■ REQUIREMENT: In the listing below, how many lines contain the word "recreates"? Please respond with the number only.

■ DATA FOR PROCESSING:
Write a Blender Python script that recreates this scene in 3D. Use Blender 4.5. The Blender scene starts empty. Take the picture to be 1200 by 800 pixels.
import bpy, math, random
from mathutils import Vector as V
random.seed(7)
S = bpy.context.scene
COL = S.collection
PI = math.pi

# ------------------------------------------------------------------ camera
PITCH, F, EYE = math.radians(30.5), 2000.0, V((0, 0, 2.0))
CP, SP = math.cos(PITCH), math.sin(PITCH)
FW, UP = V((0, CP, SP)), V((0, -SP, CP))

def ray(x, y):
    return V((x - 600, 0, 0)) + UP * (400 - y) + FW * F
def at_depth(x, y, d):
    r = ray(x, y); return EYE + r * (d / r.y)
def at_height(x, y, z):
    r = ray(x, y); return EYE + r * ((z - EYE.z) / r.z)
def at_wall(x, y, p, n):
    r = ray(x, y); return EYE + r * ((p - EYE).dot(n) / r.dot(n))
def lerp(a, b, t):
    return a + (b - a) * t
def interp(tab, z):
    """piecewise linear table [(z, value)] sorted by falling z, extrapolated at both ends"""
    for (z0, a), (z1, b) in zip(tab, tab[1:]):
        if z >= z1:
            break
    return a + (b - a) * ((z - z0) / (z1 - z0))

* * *

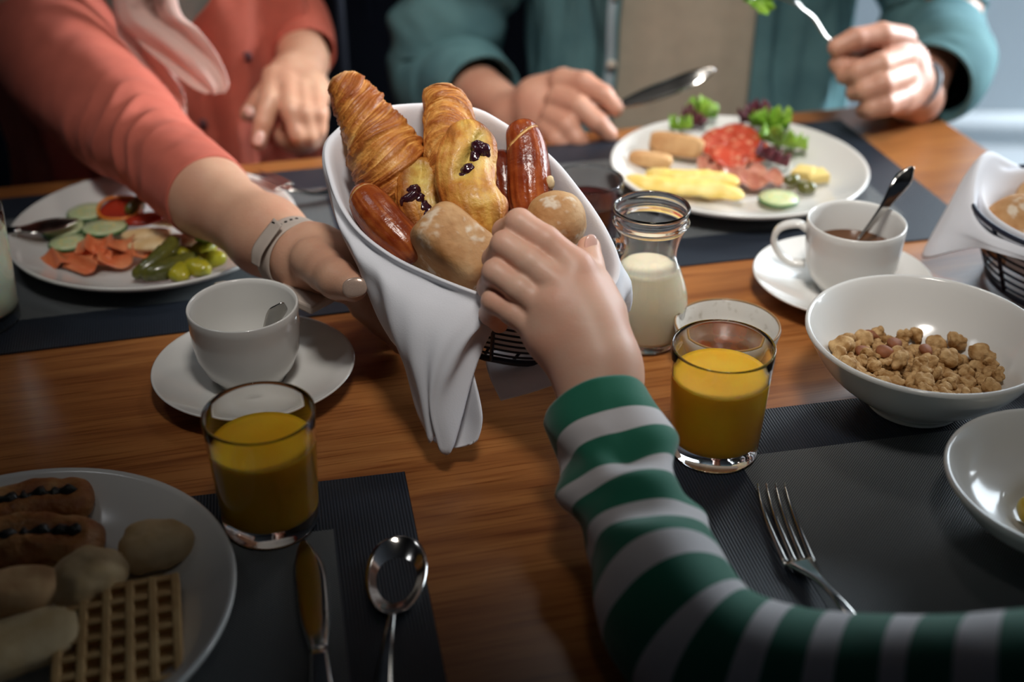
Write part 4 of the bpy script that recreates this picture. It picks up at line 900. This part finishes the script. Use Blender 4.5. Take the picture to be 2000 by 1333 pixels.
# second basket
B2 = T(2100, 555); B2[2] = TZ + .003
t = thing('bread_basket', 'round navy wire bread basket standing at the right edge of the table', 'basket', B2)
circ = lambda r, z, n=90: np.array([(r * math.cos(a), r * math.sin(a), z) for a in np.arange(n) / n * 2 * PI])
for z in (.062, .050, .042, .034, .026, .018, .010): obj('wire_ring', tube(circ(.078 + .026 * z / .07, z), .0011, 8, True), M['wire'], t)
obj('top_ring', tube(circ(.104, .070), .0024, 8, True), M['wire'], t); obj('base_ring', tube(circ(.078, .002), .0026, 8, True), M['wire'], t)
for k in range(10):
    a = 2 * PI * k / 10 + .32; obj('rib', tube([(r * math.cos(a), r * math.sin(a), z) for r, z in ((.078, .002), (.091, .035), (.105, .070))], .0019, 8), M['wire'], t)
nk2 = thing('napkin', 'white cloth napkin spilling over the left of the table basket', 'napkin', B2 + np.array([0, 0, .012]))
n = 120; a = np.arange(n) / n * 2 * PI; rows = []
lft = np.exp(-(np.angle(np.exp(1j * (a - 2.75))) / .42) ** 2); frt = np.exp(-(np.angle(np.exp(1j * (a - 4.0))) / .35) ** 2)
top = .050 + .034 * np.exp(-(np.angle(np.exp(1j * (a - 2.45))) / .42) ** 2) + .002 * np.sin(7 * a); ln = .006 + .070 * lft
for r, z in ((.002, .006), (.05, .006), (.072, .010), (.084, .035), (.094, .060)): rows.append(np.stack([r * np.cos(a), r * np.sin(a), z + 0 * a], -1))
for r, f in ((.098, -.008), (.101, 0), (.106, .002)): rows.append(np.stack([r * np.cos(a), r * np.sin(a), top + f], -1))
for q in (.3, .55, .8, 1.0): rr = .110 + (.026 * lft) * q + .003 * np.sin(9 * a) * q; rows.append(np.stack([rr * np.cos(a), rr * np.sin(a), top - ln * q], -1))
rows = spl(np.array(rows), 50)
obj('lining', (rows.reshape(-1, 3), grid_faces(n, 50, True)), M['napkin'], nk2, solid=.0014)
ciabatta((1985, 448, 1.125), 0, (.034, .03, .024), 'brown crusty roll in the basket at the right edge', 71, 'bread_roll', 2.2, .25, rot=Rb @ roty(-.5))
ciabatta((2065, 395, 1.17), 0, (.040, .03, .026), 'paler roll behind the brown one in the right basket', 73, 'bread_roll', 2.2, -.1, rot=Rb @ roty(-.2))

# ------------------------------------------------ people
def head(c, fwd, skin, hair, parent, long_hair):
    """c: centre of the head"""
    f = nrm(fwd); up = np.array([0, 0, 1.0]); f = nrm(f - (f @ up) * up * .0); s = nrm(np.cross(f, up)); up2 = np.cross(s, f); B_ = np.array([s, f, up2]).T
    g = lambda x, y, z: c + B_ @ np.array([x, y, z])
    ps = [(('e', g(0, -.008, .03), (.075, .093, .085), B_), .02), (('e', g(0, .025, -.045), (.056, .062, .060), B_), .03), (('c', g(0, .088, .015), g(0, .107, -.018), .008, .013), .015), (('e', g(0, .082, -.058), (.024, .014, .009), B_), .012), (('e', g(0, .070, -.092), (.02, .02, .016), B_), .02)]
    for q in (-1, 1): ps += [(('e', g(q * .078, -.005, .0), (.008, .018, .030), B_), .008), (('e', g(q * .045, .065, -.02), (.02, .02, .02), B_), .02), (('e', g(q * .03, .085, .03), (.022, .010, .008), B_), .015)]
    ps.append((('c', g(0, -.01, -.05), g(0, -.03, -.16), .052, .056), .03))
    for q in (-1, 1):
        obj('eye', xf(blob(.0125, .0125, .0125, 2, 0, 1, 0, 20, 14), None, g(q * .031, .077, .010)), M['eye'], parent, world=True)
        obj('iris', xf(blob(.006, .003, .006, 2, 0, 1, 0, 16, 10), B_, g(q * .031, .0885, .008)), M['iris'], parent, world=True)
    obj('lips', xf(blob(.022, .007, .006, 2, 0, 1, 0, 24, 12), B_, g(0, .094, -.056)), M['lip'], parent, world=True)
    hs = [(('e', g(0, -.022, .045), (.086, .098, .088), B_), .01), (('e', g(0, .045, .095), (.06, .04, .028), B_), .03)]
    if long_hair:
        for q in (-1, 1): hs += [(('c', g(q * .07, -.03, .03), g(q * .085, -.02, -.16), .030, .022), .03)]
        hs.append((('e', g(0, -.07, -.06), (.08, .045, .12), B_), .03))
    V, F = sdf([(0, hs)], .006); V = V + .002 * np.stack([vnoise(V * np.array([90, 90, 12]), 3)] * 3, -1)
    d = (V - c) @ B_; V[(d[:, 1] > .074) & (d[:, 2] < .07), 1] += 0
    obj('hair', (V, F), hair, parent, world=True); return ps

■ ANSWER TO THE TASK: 2